January credit demand was seen still in decline, falling 1.2 percent year-on-year compared with a drop of 0.76 percent in December, while M3 money supply growth should accelerate slightly to 1.9 percent year-on-year.

January's trade balance was seen at a 2.2 billion rand ($287.4 million) deficit versus December's 3.67 billion rand surplus.

FACTORS TO WATCH

Africa's biggest economy pulled out of its first recession in 17 years in the third quarter of last year and a pick up in the global economy should help sustain the revival in the manufacturing sector -- one of the hardest hit by the international downturn.

The manufacturing purchasing managers' index has been above 50 since November, signalling expansion, and output finally returned to growth with a 3.2 percent year-on-year rise in December.

This recovery in the economy's second biggest sector should help growth, but weak retail sales and declining credit demand growth point to indebted households under strain and a demand side of the economy that will likely remain a drag on growth.

The Treasury and central bank have warned that the economy's recovery may be slow and some analysts see space for another interest rate cut next month, particularly after some members of the Reserve Bank's rates committee argued for policy relief at their January meeting, and with Finance Minister Pravin Gordhan stressing they can focus more on growth and jobs in future.
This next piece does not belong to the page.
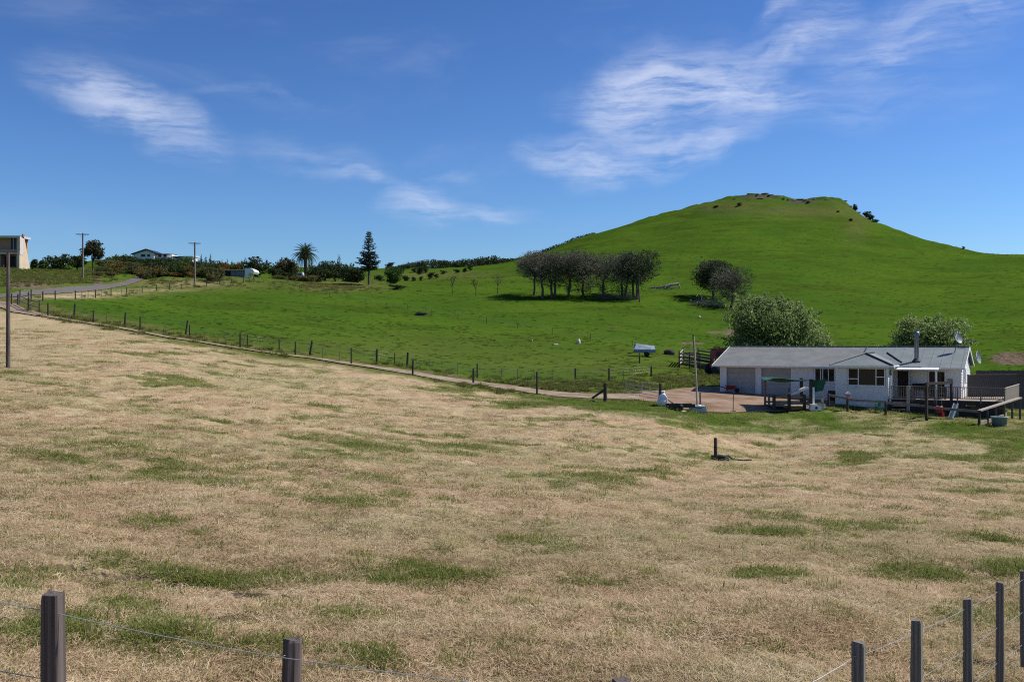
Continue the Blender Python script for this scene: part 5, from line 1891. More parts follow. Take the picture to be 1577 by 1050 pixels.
p = at(1098, 462)
grove_tree('dark leaning tree of the pair standing above the dead branches', 'pair of trees above the dead branches', p, rise(p, 403), px_w(54, p.y), 51, 1.5, 1, 'leaf_dark', crown_from=.25, nm='dark_tree')
p = at(1126, 474)
grove_tree('grey twiggy tree of the pair, nearest the big willow', 'pair of trees above the dead branches', p, rise(p, 413), px_w(54, p.y), 52, 1.1, 1, lowbranch=True, crown_from=.25)
brush('fallen_branches', 'tangle of dead pale branches fallen below the dark leaning tree', at(1092, 472), 6.0, 1.6, 9, 170, 'driftwood', .06)
for i, (px_, pb_, pt_, w_, lb) in enumerate([(697, 453, 424, 14, 'leftmost of three spindly saplings on the slope left of the grove'), (733, 457, 431, 16, 'middle one of three spindly saplings on the slope left of the grove, forked low'),
                                             (766, 453, 425, 15, 'rightmost of three spindly saplings, nearest the grove, leaning right')]):
    p = at(px_, pb_)
    h = rise(p, pt_)
    r_ = random.Random(i)
    g_ = np.random.default_rng(i)
    t_ = thing('spindly_sapling', lb, 'tree', p, 0, 'spindly saplings left of the grove')
    tops_ = [(r_.uniform(-.7, .7), r_.uniform(-.4, .4), h * r_.uniform(.75, 1)) for _ in range(4)]
    mb = MB().tube([(0, 0, -.2), (.12 * (i - 1), 0, h * .45)], [.10, .07], 6)
    for q in tops_:
        mb.tube([(.12 * (i - 1), 0, h * .42), (q[0] * .7, q[1], q[2] * .8), q], [.06, .04, .015], 5)
    mb.build('trunk', 'bark', t_)
    cc = np.vstack([np.array(q) + g_.normal(size=(26, 3)) * np.array([.32, .32, .45]) for q in tops_])
    v, f = leaf_quads(cc, g_.normal(size=cc.shape), .2, 1.6, 0, g_)
    link('crown', np_mesh('crown', v, f, 'leaf_olive'), t_)

# willows behind the house
p = on(1188, 112)
leafy_tree('willow_bush', 'big pale green willow bush rising behind the garage roof', p, rise(p, 455), px_w(124, p.y), 'leaf_willow', 61, None, 'bush', .05, 70, 190, .20, .95, droop=.6)
p = on(1250, 116)
leafy_tree('willow_bush', 'low light green bush behind the middle of the house roof, joined to the big willow', p, rise(p, 508), px_w(66, p.y), 'leaf_willow', 62, None, 'bush', .05, 26, 190, .19, .9, droop=.6)
p = on(1428, 110)
leafy_tree('willow_bush', 'dense green bush behind the roof, between the flue and the satellite dish', p, rise(p, 486), px_w(112, p.y), 'leaf_willow', 63, None, 'bush', .05, 50, 190, .20, .8, droop=.5)
# ------------------------------------------------------------------ palm, pine, cabbage tree
p = on(470, 268)
H = rise(p, 371)
palm = thing('date_palm', 'tall date palm with a round head of drooping fronds beside the dark bushes', 'palm', p)
hc = H - px_w(24, p.y)
MB().tube([(0, 0, -.4), (.1, 0, hc * .5), (0, 0, hc)], [.48, .42, .5], 10).build('trunk', 'palmbark', palm)
MB().lathe([(.45, hc - 1.0), (.8, hc - .4), (.75, hc + .1), (.3, hc + .6), (.001, hc + .7)], 12).build('frond_base', 'palmbark', palm)


def frond_mesh(L, sag, seed):
    g = np.random.default_rng(seed)
    mb = MB()
    n = 14
    c = []
    for k in range(n + 1):
        t = k / n
        c.append(Vector((L * (t - .12 * sag * t * t), 0, L * (.16 * math.sin(t * math.pi) - sag * .55 * t * t))))
    mb.tube(c, [.05 * (1 - .8 * k / n) for k in range(n + 1)], 4, False)
    for k in range(1, n + 1):
        for s in (-1, 1):
            for q in (0, .5):
                t = (k - q) / n
                i = min(int(t * n), n - 1)
                b = c[i].lerp(c[i + 1], t * n - i)
                ll = L * .22 * math.sin(math.pi * (.12 + .80 * t)) * g.uniform(.85, 1.1)
                tip = b + Vector((ll * .55, s * ll * .75, -ll * g.uniform(.25, .55)))
                w = Vector((.05, 0, .02))
                mb.add([b - w, b + w, tip], [(0, 1, 2)])
    return mb.mesh('frond', 'leaf_palm')


FR = [frond_mesh(px_w(22, p.y), s, i) for i, s in enumerate((.5, .8, 1.15))]
r_ = random.Random(5)
for k in range(64):
    u = (k + .5) / 64
    el = R(82 - 132 * u ** .85)
    o = link('frond', FR[0 if u < .35 else 1 if u < .7 else 2], palm, (0, 0, hc + .3))
    o.rotation_euler = (0, -el, k * 2.39996 + r_.uniform(-.2, .2))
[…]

Consumer inflation, though, is a concern having pushed through the top end of the bank's 3 to 6 percent target range again in December.
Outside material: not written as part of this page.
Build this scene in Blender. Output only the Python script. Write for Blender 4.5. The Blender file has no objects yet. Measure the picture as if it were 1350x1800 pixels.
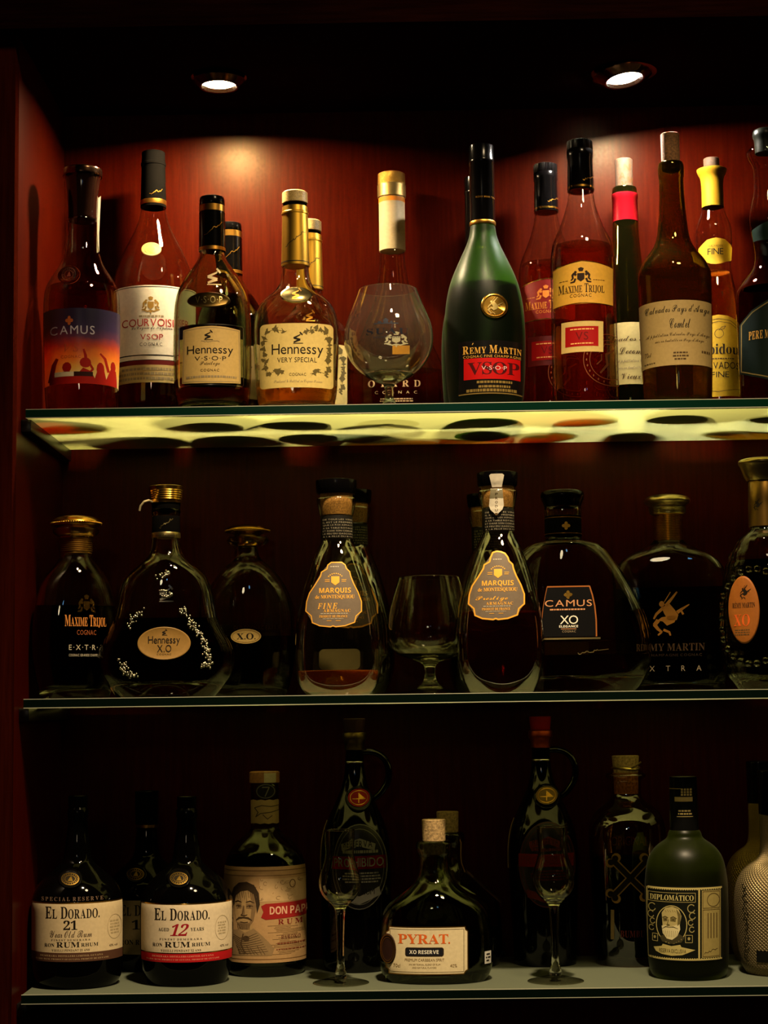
import bpy, bmesh, math, random
from mathutils import Vector, Matrix

# ------------------------------------------------------------------ camera, light, exposure
sc = bpy.context.scene
COL = sc.collection
W, H, F = 1350.0, 1800.0, 3200.0            # frame size and focal length in pixels
YAW, PITCH, ROLL = -0.00915, 0.1064, -0.01346
CAM = Vector((0.45024, -2.09344, 0.32356))

def cam_axes():
    cy, sy = math.cos(YAW), math.sin(YAW); cp, sp = math.cos(PITCH), math.sin(PITCH)
    cr, sr = math.cos(ROLL), math.sin(ROLL)
    fwd = Vector((sy*cp, cy*cp, sp)); right = Vector((cy, -sy, 0.0)); up = right.cross(fwd)
    return right*cr + up*sr, -right*sr + up*cr, fwd
RT, UP, FW = cam_axes()
cam_data = bpy.data.cameras.new('camera')
cam_data.sensor_fit = 'VERTICAL'; cam_data.sensor_height = 24.0; cam_data.lens = F/H*24.0
cam_data.clip_start = 0.05; cam_data.clip_end = 50
cam = bpy.data.objects.new('camera', cam_data); COL.objects.link(cam)
m3 = Matrix((RT, UP, -FW)).transposed()
cam.matrix_world = Matrix.Translation(CAM) @ m3.to_4x4()
sc.camera = cam

sc.view_settings.view_transform = 'Standard'
sc.view_settings.look = 'None'
sc.view_settings.exposure = 0.12
sc.view_settings.gamma = 1.0
sc.view_settings.use_curve_mapping = False
cy_ = sc.cycles
cy_.max_bounces = 20; cy_.diffuse_bounces = 4; cy_.glossy_bounces = 6
cy_.transmission_bounces = 16; cy_.transparent_max_bounces = 48
cy_.caustics_reflective = False; cy_.caustics_refractive = False
cy_.sample_clamp_indirect = 4.0; cy_.blur_glossy = 0.3
cy_.use_denoising = True

world = bpy.data.worlds.new('room_world'); sc.world = world; world.use_nodes = True
world.node_tree.nodes['Background'].inputs[0].default_value = (0.05, 0.022, 0.01, 1)
world.node_tree.nodes['Background'].inputs[1].default_value = 0.03

LAMP_L, LAMP_R = 2250.0, 1900.0               # radiance of the two LED lenses in the cabinet ceiling

def area_light(name, loc, aim, size, power, color):
    l = bpy.data.lights.new(name, 'AREA'); l.shape = 'DISK'; l.size = size; l.energy = power; l.color = color
    o = bpy.data.objects.new(name, l); COL.objects.link(o); o.location = loc
    o.rotation_euler = (Vector(aim) - Vector(loc)).to_track_quat('-Z', 'Y').to_euler()
    return o
area_light('room_pendant_lamp', (0.95, -0.85, 1.75), (0.5, 0.05, 0.3), 0.22, 11.0, (1.0, 0.74, 0.42))
sp = bpy.data.lights.new('added_label_spot', 'SPOT'); sp.energy = 320.0; sp.color = (1.0, 0.76, 0.46); sp.spot_size = math.radians(50); sp.spot_blend = 1.0; sp.shadow_soft_size = 0.05  # added spot that brightens the labels on the lower shelf
spo = bpy.data.objects.new('added_label_spot', sp); COL.objects.link(spo); spo.location = (0.62, -0.75, 1.9)
spo.rotation_euler = (Vector((0.48, 0.0, -0.15)) - spo.location).to_track_quat('-Z', 'Y').to_euler()
area_light('room_far_lamp', (0.2, -3.2, 1.0), (0.45, 0.1, 0.4), 0.2, 1.2, (1.0, 0.78, 0.5))
area_light('room_blue_lamp', (0.6, -2.7, 1.0), (0.3, 0.3, 0.5), 0.10, 0.12, (0.2, 0.5, 1.0))

# ------------------------------------------------------------------ pixel <-> place
def ray(x, y): return FW + RT*((x - W/2)/F) - UP*((y - H/2)/F)
def at_y(x, y, Y):
    q = ray(x, y); return CAM + q*((Y - CAM.y)/q.y)
def project(P):
    v = Vector(P) - CAM; d = v.dot(FW)
    return W/2 + F*v.dot(RT)/d, H/2 - F*v.dot(UP)/d
def depth(P): return (Vector(P) - CAM).dot(FW)

# ------------------------------------------------------------------ the cabinet's measures (metres)
SHELF = {'top': 0.68, 'mid': 0.33768, 'low': 0.0}
SHELF_Y0, SHELF_Y1, SHELF_T = 0.038, 0.305, 0.0108
BACK_Y, CEIL_Z = 0.313, 1.129

# ------------------------------------------------------------------ helpers: objects
def link(o, parent=None):
    COL.objects.link(o)
    if parent is not None: o.parent = parent
    return o
def mesh_obj(name, bm, m, parent=None, smooth=True, angle=38):
    me = bpy.data.meshes.new(name); bm.to_mesh(me); bm.free()
    if m is not None: me.materials.append(m)
    if smooth:
        me.polygons.foreach_set('use_smooth', [True]*len(me.polygons))
        me.set_sharp_from_angle(angle=math.radians(angle))
    return link(bpy.data.objects.new(name, me), parent)
def tag(o, label, cat, group=None):
    o['label'] = label; o['category'] = cat
    if group: o['group'] = group
    return o
def structure(o): o['kind'] = 'structure'; return o
def box(bm, x0, x1, y0, y1, z0, z1):
    v = [bm.verts.new((x, y, z)) for x in (x0, x1) for y in (y0, y1) for z in (z0, z1)]
    for f in ((0,1,3,2), (4,6,7,5), (0,4,5,1), (2,3,7,6), (0,2,6,4), (1,5,7,3)): bm.faces.new([v[i] for i in f])
def box_obj(name, x0, x1, y0, y1, z0, z1, m, parent=None, bevel=0.0):
    bm = bmesh.new(); box(bm, x0, x1, y0, y1, z0, z1)
    bmesh.ops.recalc_face_normals(bm, faces=bm.faces)
    if bevel: bmesh.ops.bevel(bm, geom=bm.edges[:], offset=bevel, segments=2, affect='EDGES', profile=0.5)
    return mesh_obj(name, bm, m, parent, smooth=bool(bevel))
def tube(bm, pts, r, seg=10, closed_ends=True):
    pts = [Vector(p) for p in pts]; rings = []
    rr = r if isinstance(r, (list, tuple)) else [r]*len(pts)
    for i, p in enumerate(pts):
        t = (pts[min(i+1, len(pts)-1)] - pts[max(i-1, 0)]).normalized()
        a = t.orthogonal().normalized() if i == 0 else (rings_a - t*rings_a.dot(t)).normalized()
        rings_a = a; b = t.cross(a)
        rings.append([bm.verts.new(p + (a*math.cos(k*2*math.pi/seg) + b*math.sin(k*2*math.pi/seg))*rr[i]) for k in range(seg)])
    for i in range(len(rings)-1):
        for k in range(seg):
            bm.faces.new((rings[i][k], rings[i][(k+1) % seg], rings[i+1][(k+1) % seg], rings[i+1][k]))
    if closed_ends:
        bm.faces.new(rings[0][::-1]); bm.faces.new(rings[-1])

# ------------------------------------------------------------------ helpers: materials
MATS = {}
def srgb(h):
    h = h.lstrip('#'); r = []
    for i in (0, 2, 4):
        c = int(h[i:i+2], 16)/255
        r.append(c/12.92 if c <= 0.04045 else ((c+0.055)/1.055)**2.4)
    return (r[0], r[1], r[2], 1.0)
def new_mat(name):
    m = bpy.data.materials.new(name); m.use_nodes = True; nt = m.node_tree; nt.nodes.clear()
    out = nt.nodes.new('ShaderNodeOutputMaterial')
    return m, nt, out
def N(nt, kind, **kw):
    n = nt.nodes.new(kind)
    for k, v in kw.items():
        if k in n.inputs: n.inputs[k].default_value = v
        else: setattr(n, k, v)
    return n
def principled(name, col, rough=0.5, metal=0.0, coat=0.0, noise=0.0, scale=300.0, bump=0.0, coat_rough=0.1, spec=0.5):
    if name in MATS: return MATS[name]
    m, nt, out = new_mat(name)
    p = N(nt, 'ShaderNodeBsdfPrincipled'); c = srgb(col) if isinstance(col, str) else col
    p.inputs['Base Color'].default_value = c; p.inputs['Roughness'].default_value = rough
    p.inputs['Metallic'].default_value = metal; p.inputs['Coat Weight'].default_value = coat
    p.inputs['Coat Roughness'].default_value = coat_rough; p.inputs['Specular IOR Level'].default_value = spec
    if noise or bump:
        tc = N(nt, 'ShaderNodeTexCoord'); nz = N(nt, 'ShaderNodeTexNoise'); nz.inputs['Scale'].default_value = scale
        nz.inputs['Detail'].default_value = 4
        nt.links.new(tc.outputs['Object'], nz.inputs['Vector'])
        if noise:
            hsv = N(nt, 'ShaderNodeMix', data_type='RGBA', blend_type='MULTIPLY'); hsv.inputs[0].default_value = 1.0
            mr = N(nt, 'ShaderNodeMapRange'); mr.inputs[1].default_value = 0.3; mr.inputs[2].default_value = 0.7
            mr.inputs[3].default_value = 1 - noise; mr.inputs[4].default_value = 1 + noise*0.3
            nt.links.new(nz.outputs['Fac'], mr.inputs[0])
            hsv.inputs[6].default_value = c; nt.links.new(mr.outputs[0], hsv.inputs[7])
            nt.links.new(hsv.outputs[2], p.inputs['Base Color'])
        if bump:
            b = N(nt, 'ShaderNodeBump'); b.inputs['Strength'].default_value = bump; b.inputs['Distance'].default_value = 0.0008
            nt.links.new(nz.outputs['Fac'], b.inputs['Height']); nt.links.new(b.outputs[0], p.inputs['Normal'])
    nt.links.new(p.outputs[0], out.inputs[0]); MATS[name] = m
    return m
def paper(col, translucent=0.25, noise=0.12):
    """label paper: matt, a little light comes through it from behind"""
    key = 'paper_' + col.strip('#') + str(translucent)
    if key in MATS: return MATS[key]
    m, nt, out = new_mat(key); c = srgb(col)
    tc = N(nt, 'ShaderNodeTexCoord'); nz = N(nt, 'ShaderNodeTexNoise'); nz.inputs['Scale'].default_value = 260
    nz.inputs['Detail'].default_value = 6; nt.links.new(tc.outputs['Object'], nz.inputs['Vector'])
    mr = N(nt, 'ShaderNodeMapRange'); mr.inputs[1].default_value = 0.3; mr.inputs[2].default_value = 0.7
    mr.inputs[3].default_value = 1 - noise; mr.inputs[4].default_value = 1.0
    nt.links.new(nz.outputs['Fac'], mr.inputs[0])
    mx = N(nt, 'ShaderNodeMix', data_type='RGBA', blend_type='MULTIPLY'); mx.inputs[0].default_value = 1.0
    mx.inputs[6].default_value = c; nt.links.new(mr.outputs[0], mx.inputs[7])
    p = N(nt, 'ShaderNodeBsdfPrincipled', Roughness=0.55); nt.links.new(mx.outputs[2], p.inputs['Base Color'])
    p.inputs['Specular IOR Level'].default_value = 0.3
    t = N(nt, 'ShaderNodeBsdfTranslucent'); nt.links.new(mx.outputs[2], t.inputs['Color'])
    s = N(nt, 'ShaderNodeMixShader'); s.inputs[0].default_value = translucent
    nt.links.new(p.outputs[0], s.inputs[1]); nt.links.new(t.outputs[0], s.inputs[2]); nt.links.new(s.outputs[0], out.inputs[0])
    MATS[key] = m
    return m
def ink(col): return principled('ink_' + col.strip('#'), col, 0.55, spec=0.12)
def metal(col, rough=0.25): return principled('metal_' + col.strip('#') + str(rough), col, rough, 1.0)
def plastic(col, rough=0.3): return principled('plastic_' + col.strip('#') + str(rough), col, rough, spec=0.18)
def cork_mat(): return principled('cork', '#b98750', 0.85, noise=0.55, scale=420.0, bump=0.6)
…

The breach, though, is likely to be temporary, given the acceleration was mostly due to base effects and the gauge could retreat back into the band in a couple of months.

Reserve Bank Governor Gill Marcus says the main threat to the outlook is expected big power price increases, due to be announced at 1000 GMT on Wednesday next week. The utility wants increases of 35 percent a year for the next three years.

MARKET IMPACT

Softer-than-expected GDP quarter-on-quarter will heighten speculation of an interest rate cut next month. Since the government is stressing the need for faster growth to help claw back the 900,000 jobs lost last year and revive consumer demand, the main driver of faster growth before the global downturn.

A downside surprise in inflation will also add to calls for another rate cut to add to the 5 percentage points in relief between December 2008 and August last year that countered previous rate increases.